Nader Calls on SEC to Move Against Boeing

With the Securities and Exchange Commission (SEC) investigating whether Boeing properly disclosed issues tied to its grounded 737 Max jetliner, consumer advocate Ralph Nader is calling on SEC Chair Jay Clayton to take action now.

Jay Claton Chairman Securities and Exchange Commission

“Boeing’s governance is so compromised that the present Board could be described as a collection of highly paid rubberstamping puppets with each director receiving over $300,000 a year,” Nader wrote to Clayton last week. “Most of the members of the Board have no experience in commercial aviation.
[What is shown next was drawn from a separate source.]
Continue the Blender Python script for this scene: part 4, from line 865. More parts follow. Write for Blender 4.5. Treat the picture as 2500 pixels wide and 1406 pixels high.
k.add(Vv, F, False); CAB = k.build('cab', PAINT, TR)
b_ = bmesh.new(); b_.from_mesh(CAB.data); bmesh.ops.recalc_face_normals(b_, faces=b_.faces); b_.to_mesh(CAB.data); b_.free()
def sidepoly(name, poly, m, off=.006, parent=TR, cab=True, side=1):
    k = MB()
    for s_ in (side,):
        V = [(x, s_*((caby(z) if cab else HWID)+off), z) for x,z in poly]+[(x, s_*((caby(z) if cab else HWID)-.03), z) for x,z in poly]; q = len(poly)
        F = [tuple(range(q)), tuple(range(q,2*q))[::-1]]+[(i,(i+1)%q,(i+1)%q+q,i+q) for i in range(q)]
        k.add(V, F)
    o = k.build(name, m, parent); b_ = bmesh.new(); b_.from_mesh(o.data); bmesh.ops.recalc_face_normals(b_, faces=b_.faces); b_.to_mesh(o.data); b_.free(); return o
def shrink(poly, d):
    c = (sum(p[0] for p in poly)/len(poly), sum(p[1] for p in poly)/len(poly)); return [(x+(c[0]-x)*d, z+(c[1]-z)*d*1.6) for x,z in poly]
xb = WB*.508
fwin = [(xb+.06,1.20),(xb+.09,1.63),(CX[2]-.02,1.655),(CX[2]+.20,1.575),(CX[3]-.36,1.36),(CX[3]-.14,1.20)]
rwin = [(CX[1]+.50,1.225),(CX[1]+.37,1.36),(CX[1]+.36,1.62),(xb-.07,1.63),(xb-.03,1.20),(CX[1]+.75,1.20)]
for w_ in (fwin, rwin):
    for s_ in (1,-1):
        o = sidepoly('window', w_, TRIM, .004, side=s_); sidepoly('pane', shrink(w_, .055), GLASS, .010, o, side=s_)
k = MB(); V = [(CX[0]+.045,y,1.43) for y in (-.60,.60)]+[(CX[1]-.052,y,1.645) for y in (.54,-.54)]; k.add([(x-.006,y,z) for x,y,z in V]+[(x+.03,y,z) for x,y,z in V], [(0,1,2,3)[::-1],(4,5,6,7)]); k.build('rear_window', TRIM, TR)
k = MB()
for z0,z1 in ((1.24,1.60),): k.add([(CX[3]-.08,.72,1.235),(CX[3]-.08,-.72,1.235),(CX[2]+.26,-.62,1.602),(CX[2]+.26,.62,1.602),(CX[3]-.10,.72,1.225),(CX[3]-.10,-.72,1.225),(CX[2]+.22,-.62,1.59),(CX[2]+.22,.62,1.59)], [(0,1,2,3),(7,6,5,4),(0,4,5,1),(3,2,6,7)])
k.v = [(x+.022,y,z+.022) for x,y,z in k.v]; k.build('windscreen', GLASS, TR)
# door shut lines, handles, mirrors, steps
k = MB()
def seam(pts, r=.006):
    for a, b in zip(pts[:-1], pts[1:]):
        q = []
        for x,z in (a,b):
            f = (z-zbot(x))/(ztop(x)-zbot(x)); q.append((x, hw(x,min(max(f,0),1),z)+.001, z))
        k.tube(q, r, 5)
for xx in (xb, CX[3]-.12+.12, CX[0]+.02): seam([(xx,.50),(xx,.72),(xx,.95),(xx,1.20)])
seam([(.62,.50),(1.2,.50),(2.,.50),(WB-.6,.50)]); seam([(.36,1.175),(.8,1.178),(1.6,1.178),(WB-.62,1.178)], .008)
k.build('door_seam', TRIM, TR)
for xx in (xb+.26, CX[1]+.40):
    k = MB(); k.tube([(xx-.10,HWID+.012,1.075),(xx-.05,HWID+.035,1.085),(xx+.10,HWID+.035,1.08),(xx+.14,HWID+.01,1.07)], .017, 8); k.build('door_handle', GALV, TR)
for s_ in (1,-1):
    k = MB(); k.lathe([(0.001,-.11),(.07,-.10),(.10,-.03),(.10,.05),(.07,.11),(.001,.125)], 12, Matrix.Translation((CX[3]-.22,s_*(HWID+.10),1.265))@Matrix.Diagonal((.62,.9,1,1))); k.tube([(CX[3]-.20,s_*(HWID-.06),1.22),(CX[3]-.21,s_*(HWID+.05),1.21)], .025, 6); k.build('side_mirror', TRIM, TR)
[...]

Many board members are chosen for their celebrity status and their malleability. The proxy advisor Glass Lewis recommended, after the Ethiopia crash, replacing Audit Committee Chair Lawrence Kellner because he ‘should have taken a more proactive role in identifying the risks associated with the 737 Max 8 aircraft.’”

Nader said that “Boeing’s Board also approved a handsome bonus for the company’s CEO and approved an additional $20 billion of stock buybacks in December 2018, after the Lion Air crash. This decision was suspended after the Ethiopian Airlines 737 Max crash in March 2019.”

“Many questions about Boeing’s management are emerging in the press, and from Members of Congress, Congressional Committee staff, and investigators with the Department of Transportation’s Inspector General’s office. The Justice Department is conducting a criminal probe and has issued grand jury subpoenas.”

“If the members of Boeing’s Board were essentially kept in the dark by management — as were the pilots, airlines, FAA, and SEC, then the very well paid executive ‘hired hands’ committed serious violations of the most basic principles of corporate governance.”

“If the members of Boeing’s Board were more fully informed than the above mentioned stakeholders in Boeing’s commercial and regulatory circles, and failed to act, the Board is complicit in acts that may give rise to charges of criminal negligence. Many indicators of negligence have been convincingly documented since the March 10, 2019 crash of Ethiopian Airlines Flight 302.”

Nader called on the SEC to hold a public forum to solicit comments from various stakeholders on the impact of stock buybacks on safety and the ultimate impact on investors, to solicit comments from airline safety organizations, pilot, flight attendant, corporate governance, institutional shareholder and other organizations on the benefits of creating independent board committees in the aviation industry to oversee safety issues, and issue a concept release to solicit public input on the best corporate governance models to ensure that aircraft safety is a priority for aviation companies,  internal communication about safety is unfettered and if needed, reviewed at the board level, and that whistleblower protections are meaningful.

“All three of these initiatives will have an impact on future aviation safety and for shareholders and other stakeholders,” Nader wrote.